Saturday 18 June 2011

Hacking on usb-modeswitch, part 1

Lately I've been spending time porting the usb_modeswitch_dispatcher tcl script from the usb-modeswitch package to C.

While being a great exercise at both my knowledge of Tcl (almost non-existent) and my knowledge of C; it's also been very interesting so far to look at how things were being done to "switch" USB devices from a storage mode into modem mode.

One of the problems I'm hitting now is balancing between performance and disk space usage. In an attempt to cut down on installed space, usb_modeswitch data has been all compressed into one tarball, comprising 162 small text files with the necessary vendor and product IDs expected before, after switching and the magic message to do the actual switch (see Debian bug 578024 for the rationale for compressing files). Having a compressed tarball is great to save space, but would tend to cause delays at boot time when the file needs to be uncompressed (perhaps multiple times) during boot-up. On the other hand, separate files take more space, which is especially a problem for those who don't need usb-modeswitch on their systems.

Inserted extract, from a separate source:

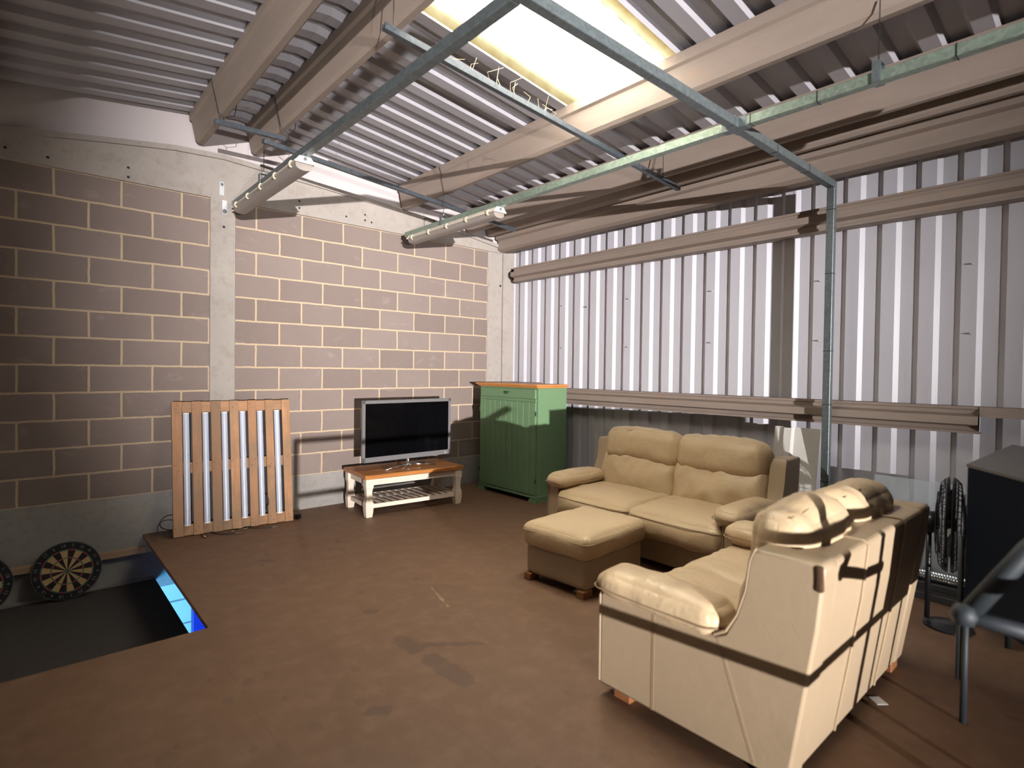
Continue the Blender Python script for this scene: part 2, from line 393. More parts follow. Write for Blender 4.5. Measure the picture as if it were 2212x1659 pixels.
# concrete ring beam with its lip, gable sheet above it
beam = [(-14, 3.05), (-.235, 3.055), (-.235, 3.15), (-1.58, 3.33), (-2.72, 3.41), (-3.38, 3.45), (-3.70, 3.47), (-4.1, 3.45), (-4.54, 3.39), (-5.26, 3.28), (-9, 3.06)]
mb = MB(); mb.prism(beam[:-1] + [(-9, 3.08), (-14, 3.06)], -.03, .12, 'y')
lip = [(x, z) for x, z in beam[2:-1]]
mb.prism(lip + [(x, z-.045) for x, z in reversed(lip)], -.055, -.03, 'y')
mb.cur = 1
for x, z in [(-5.23, 3.13), (-4.98, 3.12), (-4.45, 3.17), (-4.45, 3.09), (-2.99, 3.19), (-2.99, 3.12), (-2.48, 3.13), (-2.26, 3.19), (-2.26, 3.13), (-2.18, 3.12)]:
    mb.lathe([(.011, -.031), (.011, -.029)], 10, 'y', (x, 0, z))
struct(mb.build('trim_1', [M['conc'], M['hole']]))
mb = MB(); mb.prism([(-9.4, 3.1), (0.05, 3.1), (.05, zr(.05)+.06), (-3.6, RIDGE+.06), (-9.4, zr(-9.4)+.06)], -.004, .05, 'y'); struct(mb.build('wall_back_gable', M['flash']))
# pillars
mb = MB(); mb.box((-3.815, -.028, -.4), (-3.595, .1, 3.06), .006); mb.cur = 1
mb.lathe([(.012, -.0295), (.012, -.027)], 10, 'y', (-3.70, 0, 2.80)); struct(mb.build('trim_2', [M['conc'], M['hole']]))
mb = MB(); mb.box((-.475, -.012, 0), (-.225, .1, 3.06), .004); mb.box((-.222, -.03, 0), (-.055, .1, 3.25), .004); mb.box((-.40, .012, 0), (.04, .1, 3.3)); mb.cur = 1
mb.lathe([(.016, -.014), (.016, -.011)], 10, 'y', (-.26, 0, 2.62)); struct(mb.build('trim_3', [M['conc'], M['hole']]))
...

I'm now working on quantifying the performance impact between compressed and uncompressed, as well as trying to figure out the actual size impact between both options for the Live CD. Theoretically, there should be little difference or even higher space usage with the compressed tarball on the LiveCD (because you can't really compressed something already compressed). I'll find out and post results here. As for the performance impact, there may not be much to look through the compressed tarball and extract one file from it, but every little bit of gain can help.